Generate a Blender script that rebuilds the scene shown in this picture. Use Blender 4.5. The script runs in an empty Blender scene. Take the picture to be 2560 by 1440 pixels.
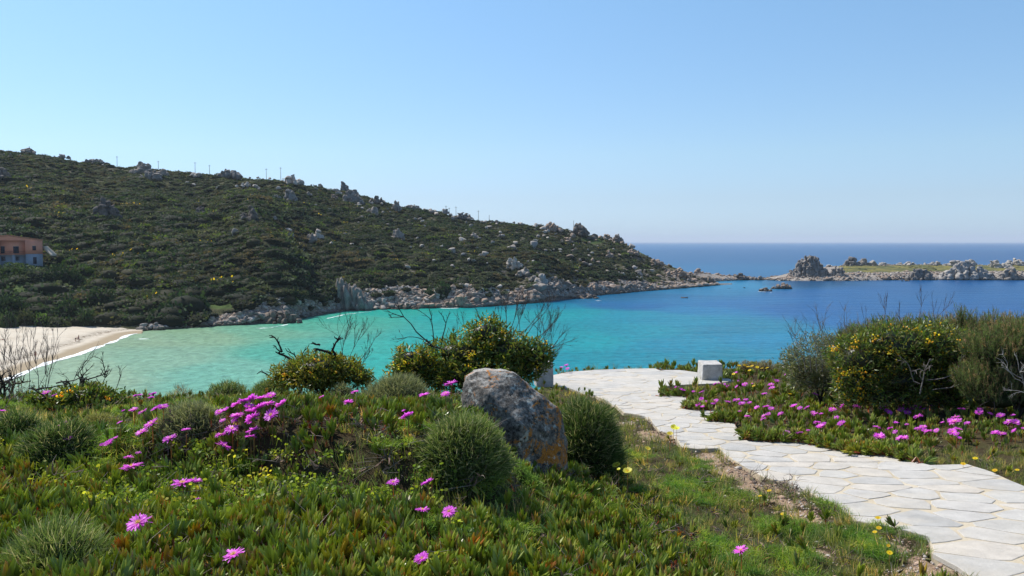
import bpy, bmesh, math, random
import numpy as np
from mathutils import Vector, Matrix

scene = bpy.context.scene
COL = scene.collection
rnd = random.Random(7)
rng = np.random.default_rng(7)
R = math.radians

# ------------------------------------------------------------------ camera
EYE = 28.0                     # eye height above the sea
FPX = 2130.0                   # focal length in pixels of a 2560 wide frame
PITCH = 3.12
cd = bpy.data.cameras.new('camera'); cam = bpy.data.objects.new('camera', cd); COL.objects.link(cam)
cam.location = (0, 0, EYE); cam.rotation_euler = (R(90 - PITCH), 0, 0)
cd.sensor_width = 36.0; cd.lens = FPX / 2560 * 36.0
cd.clip_start = 0.1; cd.clip_end = 200000.0
scene.camera = cam

# ------------------------------------------------------------------ sky and sun
SUN_AZ = -54.0                 # degrees from straight ahead, negative = to the left
SUN_EL = 53.0
SKY_STRENGTH = 0.077
world = bpy.data.worlds.new('World'); scene.world = world; world.use_nodes = True
wn = world.node_tree.nodes; wl = world.node_tree.links
wn.clear()
wo = wn.new('ShaderNodeOutputWorld'); wb = wn.new('ShaderNodeBackground'); sk = wn.new('ShaderNodeTexSky')
sk.sky_type = 'NISHITA'; sk.sun_disc = False
sk.sun_elevation = R(SUN_EL); sk.sun_rotation = R(SUN_AZ)
sk.altitude = 30.0; sk.air_density = 1.0; sk.dust_density = 0.35; sk.ozone_density = 3.2
wb.inputs['Strength'].default_value = SKY_STRENGTH
# a clear maritime sky: bluer towards the horizon than the texture's own haze
_g = wn.new('ShaderNodeTexCoord'); _sx = wn.new('ShaderNodeSeparateXYZ'); wl.new(_g.outputs['Generated'], _sx.inputs[0])
_rp = wn.new('ShaderNodeValToRGB'); _e = _rp.color_ramp.elements
_st = [(0.0, (.45, .63, 1.00)), (0.05, (.52, .60, .78)), (.10, (.62, .69, .76)), (.30, (.72, .85, .86)), (1.0, (.64, .74, .80))]
_e[0].position = 0; _e[0].color = (*_st[0][1], 1); _e[1].position = 1; _e[1].color = (*_st[-1][1], 1)
for _p, _q in _st[1:-1]:
    _k = _e.new(_p); _k.color = (*_q, 1)
wl.new(_sx.outputs['Z'], _rp.inputs['Fac'])
_mx = wn.new('ShaderNodeVectorMath'); _mx.operation = 'MULTIPLY'; wl.new(sk.outputs[0], _mx.inputs[0]); wl.new(_rp.outputs[0], _mx.inputs[1])
_m2 = wn.new('ShaderNodeVectorMath'); _m2.operation = 'SCALE'; _m2.inputs['Scale'].default_value = 2.0; wl.new(_mx.outputs[0], _m2.inputs[0])
wl.new(_m2.outputs[0], wb.inputs['Color']); wl.new(wb.outputs[0], wo.inputs['Surface'])
sd = bpy.data.lights.new('sun', 'SUN'); sun = bpy.data.objects.new('sun', sd); COL.objects.link(sun)
sd.energy = 5.0; sd.angle = R(0.53); sd.color = (1.0, 0.955, 0.88)
SUNV = Vector((math.sin(R(SUN_AZ)) * math.cos(R(SUN_EL)), math.cos(R(SUN_AZ)) * math.cos(R(SUN_EL)), math.sin(R(SUN_EL))))
sun.rotation_euler = SUNV.to_track_quat('Z', 'Y').to_euler(); sun.location = (-40, 20, 90)
scene.view_settings.view_transform = 'Standard'
scene.view_settings.look = 'None'
scene.view_settings.exposure = 0.30
scene.view_settings.gamma = 1.0
try: scene.view_settings.use_curve_mapping = False
except Exception: pass
scene.cycles.max_bounces = 7; scene.cycles.diffuse_bounces = 3; scene.cycles.glossy_bounces = 2
scene.cycles.transmission_bounces = 4; scene.cycles.transparent_max_bounces = 4
scene.cycles.use_denoising = True

# ------------------------------------------------------------------ picture <-> place
SP, CP = math.sin(R(PITCH)), math.cos(R(PITCH))
def ray(px, py):
    """direction (per unit of forward distance Y) of the sight line through a pixel of the 2560x1440 frame"""
    a = (px - 1280) / FPX; b = (720 - py) / FPX
    y = CP + b * SP; z = -SP + b * CP
    return a / y, z / y
def at(px, py, Y):
    a, c = ray(px, py); return Vector((a * Y, Y, EYE + c * Y))
def proj(x, y, z):
    z = z - EYE
    f = y * CP - z * SP; u = y * SP + z * CP
    f = np.maximum(f, 1e-3)
    return 1280 + FPX * x / f, 720 - FPX * u / f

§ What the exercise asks
Write out an exact copy of the listing, first line through the line containing "R = math.radians", with the pictures left out.

§ Reply to the exercise
Generate a Blender script that rebuilds the scene shown in this picture. Use Blender 4.5. The script runs in an empty Blender scene. Take the picture to be 2560 by 1440 pixels.
import bpy, bmesh, math, random
import numpy as np
from mathutils import Vector, Matrix

scene = bpy.context.scene
COL = scene.collection
rnd = random.Random(7)
rng = np.random.default_rng(7)
R = math.radians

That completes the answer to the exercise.